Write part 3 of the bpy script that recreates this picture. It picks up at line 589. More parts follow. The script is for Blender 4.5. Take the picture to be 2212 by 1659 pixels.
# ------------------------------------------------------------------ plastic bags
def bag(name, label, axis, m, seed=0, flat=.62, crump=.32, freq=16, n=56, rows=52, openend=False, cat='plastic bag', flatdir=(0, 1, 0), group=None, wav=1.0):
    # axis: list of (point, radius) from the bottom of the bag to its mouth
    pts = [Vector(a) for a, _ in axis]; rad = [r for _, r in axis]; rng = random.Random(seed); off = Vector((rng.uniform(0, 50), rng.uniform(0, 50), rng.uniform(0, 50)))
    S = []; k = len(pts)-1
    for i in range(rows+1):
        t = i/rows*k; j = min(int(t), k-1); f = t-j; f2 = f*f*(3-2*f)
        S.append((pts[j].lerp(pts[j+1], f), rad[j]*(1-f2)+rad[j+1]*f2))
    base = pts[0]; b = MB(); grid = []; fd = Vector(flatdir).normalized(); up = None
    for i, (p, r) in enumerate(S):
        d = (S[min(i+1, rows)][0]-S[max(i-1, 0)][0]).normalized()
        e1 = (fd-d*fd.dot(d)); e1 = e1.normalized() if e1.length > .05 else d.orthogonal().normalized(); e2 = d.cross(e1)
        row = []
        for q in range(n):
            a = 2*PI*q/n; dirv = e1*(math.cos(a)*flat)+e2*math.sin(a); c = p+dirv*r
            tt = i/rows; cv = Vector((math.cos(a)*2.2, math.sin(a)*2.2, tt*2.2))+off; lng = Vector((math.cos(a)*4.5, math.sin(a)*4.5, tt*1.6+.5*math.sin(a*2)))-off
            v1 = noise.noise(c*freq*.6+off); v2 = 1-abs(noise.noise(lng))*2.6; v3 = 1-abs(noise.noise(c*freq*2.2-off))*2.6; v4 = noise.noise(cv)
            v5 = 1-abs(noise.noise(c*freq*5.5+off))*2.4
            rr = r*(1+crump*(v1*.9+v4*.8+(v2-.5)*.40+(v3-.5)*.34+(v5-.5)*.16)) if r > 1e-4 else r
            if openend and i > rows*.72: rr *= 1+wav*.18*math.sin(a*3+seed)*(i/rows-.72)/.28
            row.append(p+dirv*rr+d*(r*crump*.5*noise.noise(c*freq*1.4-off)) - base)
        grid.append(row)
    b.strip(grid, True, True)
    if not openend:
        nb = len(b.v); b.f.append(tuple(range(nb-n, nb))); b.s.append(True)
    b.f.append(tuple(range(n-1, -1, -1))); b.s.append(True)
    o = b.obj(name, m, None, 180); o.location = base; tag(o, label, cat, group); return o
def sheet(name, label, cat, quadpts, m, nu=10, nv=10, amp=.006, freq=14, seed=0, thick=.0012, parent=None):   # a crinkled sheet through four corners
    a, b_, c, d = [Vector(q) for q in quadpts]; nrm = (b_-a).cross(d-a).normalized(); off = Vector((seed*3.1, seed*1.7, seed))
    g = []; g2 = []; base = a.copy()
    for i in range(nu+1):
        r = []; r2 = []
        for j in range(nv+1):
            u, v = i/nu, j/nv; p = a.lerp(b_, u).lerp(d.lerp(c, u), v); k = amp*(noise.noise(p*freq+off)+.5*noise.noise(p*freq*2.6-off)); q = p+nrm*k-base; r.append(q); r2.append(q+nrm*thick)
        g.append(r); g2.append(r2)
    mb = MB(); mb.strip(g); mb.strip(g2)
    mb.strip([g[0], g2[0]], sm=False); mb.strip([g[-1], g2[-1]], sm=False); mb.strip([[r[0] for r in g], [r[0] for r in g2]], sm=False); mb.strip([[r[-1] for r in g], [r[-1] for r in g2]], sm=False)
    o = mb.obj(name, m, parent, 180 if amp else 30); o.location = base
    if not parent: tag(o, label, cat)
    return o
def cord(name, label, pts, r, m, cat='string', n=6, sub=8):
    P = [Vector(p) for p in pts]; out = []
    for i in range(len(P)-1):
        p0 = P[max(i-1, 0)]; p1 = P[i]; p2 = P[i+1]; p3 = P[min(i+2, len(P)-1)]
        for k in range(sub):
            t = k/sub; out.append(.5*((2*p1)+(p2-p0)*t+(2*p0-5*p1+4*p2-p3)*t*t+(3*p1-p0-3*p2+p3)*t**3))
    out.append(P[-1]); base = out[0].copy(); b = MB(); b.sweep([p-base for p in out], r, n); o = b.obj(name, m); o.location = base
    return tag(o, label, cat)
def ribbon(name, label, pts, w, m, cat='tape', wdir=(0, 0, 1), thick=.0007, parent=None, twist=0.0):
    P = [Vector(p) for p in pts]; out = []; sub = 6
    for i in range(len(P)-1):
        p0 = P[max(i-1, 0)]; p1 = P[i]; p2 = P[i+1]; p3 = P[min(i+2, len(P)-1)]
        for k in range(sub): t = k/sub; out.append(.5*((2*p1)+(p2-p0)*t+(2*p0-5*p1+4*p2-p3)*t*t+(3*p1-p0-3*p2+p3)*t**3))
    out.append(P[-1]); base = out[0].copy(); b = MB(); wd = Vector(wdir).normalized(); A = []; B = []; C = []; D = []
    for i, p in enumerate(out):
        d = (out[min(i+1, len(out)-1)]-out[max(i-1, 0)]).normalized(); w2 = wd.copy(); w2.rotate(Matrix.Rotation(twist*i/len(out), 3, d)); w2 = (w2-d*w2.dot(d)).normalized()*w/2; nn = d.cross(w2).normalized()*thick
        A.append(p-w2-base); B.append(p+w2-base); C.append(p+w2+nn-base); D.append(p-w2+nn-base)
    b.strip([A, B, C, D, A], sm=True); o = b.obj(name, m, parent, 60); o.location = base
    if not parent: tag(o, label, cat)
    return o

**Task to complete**
Reproduce the full listing word for word.

**Reply**
Write part 3 of the bpy script that recreates this picture. It picks up at line 589. More parts follow. The script is for Blender 4.5. Take the picture to be 2212 by 1659 pixels.
# ------------------------------------------------------------------ plastic bags
def bag(name, label, axis, m, seed=0, flat=.62, crump=.32, freq=16, n=56, rows=52, openend=False, cat='plastic bag', flatdir=(0, 1, 0), group=None, wav=1.0):
    # axis: list of (point, radius) from the bottom of the bag to its mouth
    pts = [Vector(a) for a, _ in axis]; rad = [r for _, r in axis]; rng = random.Random(seed); off = Vector((rng.uniform(0, 50), rng.uniform(0, 50), rng.uniform(0, 50)))
    S = []; k = len(pts)-1
    for i in range(rows+1):
        t = i/rows*k; j = min(int(t), k-1); f = t-j; f2 = f*f*(3-2*f)
        S.append((pts[j].lerp(pts[j+1], f), rad[j]*(1-f2)+rad[j+1]*f2))
    base = pts[0]; b = MB(); grid = []; fd = Vector(flatdir).normalized(); up = None
    for i, (p, r) in enumerate(S):
        d = (S[min(i+1, rows)][0]-S[max(i-1, 0)][0]).normalized()
        e1 = (fd-d*fd.dot(d)); e1 = e1.normalized() if e1.length > .05 else d.orthogonal().normalized(); e2 = d.cross(e1)
        row = []
        for q in range(n):
            a = 2*PI*q/n; dirv = e1*(math.cos(a)*flat)+e2*math.sin(a); c = p+dirv*r
            tt = i/rows; cv = Vector((math.cos(a)*2.2, math.sin(a)*2.2, tt*2.2))+off; lng = Vector((math.cos(a)*4.5, math.sin(a)*4.5, tt*1.6+.5*math.sin(a*2)))-off
            v1 = noise.noise(c*freq*.6+off); v2 = 1-abs(noise.noise(lng))*2.6; v3 = 1-abs(noise.noise(c*freq*2.2-off))*2.6; v4 = noise.noise(cv)
            v5 = 1-abs(noise.noise(c*freq*5.5+off))*2.4
            rr = r*(1+crump*(v1*.9+v4*.8+(v2-.5)*.40+(v3-.5)*.34+(v5-.5)*.16)) if r > 1e-4 else r
            if openend and i > rows*.72: rr *= 1+wav*.18*math.sin(a*3+seed)*(i/rows-.72)/.28
            row.append(p+dirv*rr+d*(r*crump*.5*noise.noise(c*freq*1.4-off)) - base)
        grid.append(row)
    b.strip(grid, True, True)
    if not openend:
        nb = len(b.v); b.f.append(tuple(range(nb-n, nb))); b.s.append(True)
    b.f.append(tuple(range(n-1, -1, -1))); b.s.append(True)
    o = b.obj(name, m, None, 180); o.location = base; tag(o, label, cat, group); return o
def sheet(name, label, cat, quadpts, m, nu=10, nv=10, amp=.006, freq=14, seed=0, thick=.0012, parent=None):   # a crinkled sheet through four corners
    a, b_, c, d = [Vector(q) for q in quadpts]; nrm = (b_-a).cross(d-a).normalized(); off = Vector((seed*3.1, seed*1.7, seed))
    g = []; g2 = []; base = a.copy()
    for i in range(nu+1):
        r = []; r2 = []
        for j in range(nv+1):
            u, v = i/nu, j/nv; p = a.lerp(b_, u).lerp(d.lerp(c, u), v); k = amp*(noise.noise(p*freq+off)+.5*noise.noise(p*freq*2.6-off)); q = p+nrm*k-base; r.append(q); r2.append(q+nrm*thick)
        g.append(r); g2.append(r2)
    mb = MB(); mb.strip(g); mb.strip(g2)
    mb.strip([g[0], g2[0]], sm=False); mb.strip([g[-1], g2[-1]], sm=False); mb.strip([[r[0] for r in g], [r[0] for r in g2]], sm=False); mb.strip([[r[-1] for r in g], [r[-1] for r in g2]], sm=False)
    o = mb.obj(name, m, parent, 180 if amp else 30); o.location = base
    if not parent: tag(o, label, cat)
    return o
def cord(name, label, pts, r, m, cat='string', n=6, sub=8):
    P = [Vector(p) for p in pts]; out = []
    for i in range(len(P)-1):
        p0 = P[max(i-1, 0)]; p1 = P[i]; p2 = P[i+1]; p3 = P[min(i+2, len(P)-1)]
        for k in range(sub):
            t = k/sub; out.append(.5*((2*p1)+(p2-p0)*t+(2*p0-5*p1+4*p2-p3)*t*t+(3*p1-p0-3*p2+p3)*t**3))
    out.append(P[-1]); base = out[0].copy(); b = MB(); b.sweep([p-base for p in out], r, n); o = b.obj(name, m); o.location = base
    return tag(o, label, cat)
def ribbon(name, label, pts, w, m, cat='tape', wdir=(0, 0, 1), thick=.0007, parent=None, twist=0.0):
    P = [Vector(p) for p in pts]; out = []; sub = 6
    for i in range(len(P)-1):
        p0 = P[max(i-1, 0)]; p1 = P[i]; p2 = P[i+1]; p3 = P[min(i+2, len(P)-1)]
        for k in range(sub): t = k/sub; out.append(.5*((2*p1)+(p2-p0)*t+(2*p0-5*p1+4*p2-p3)*t*t+(3*p1-p0-3*p2+p3)*t**3))
    out.append(P[-1]); base = out[0].copy(); b = MB(); wd = Vector(wdir).normalized(); A = []; B = []; C = []; D = []
    for i, p in enumerate(out):
        d = (out[min(i+1, len(out)-1)]-out[max(i-1, 0)]).normalized(); w2 = wd.copy(); w2.rotate(Matrix.Rotation(twist*i/len(out), 3, d)); w2 = (w2-d*w2.dot(d)).normalized()*w/2; nn = d.cross(w2).normalized()*thick
        A.append(p-w2-base); B.append(p+w2-base); C.append(p+w2+nn-base); D.append(p-w2+nn-base)
    b.strip([A, B, C, D, A], sm=True); o = b.obj(name, m, parent, 60); o.location = base
    if not parent: tag(o, label, cat)
    return o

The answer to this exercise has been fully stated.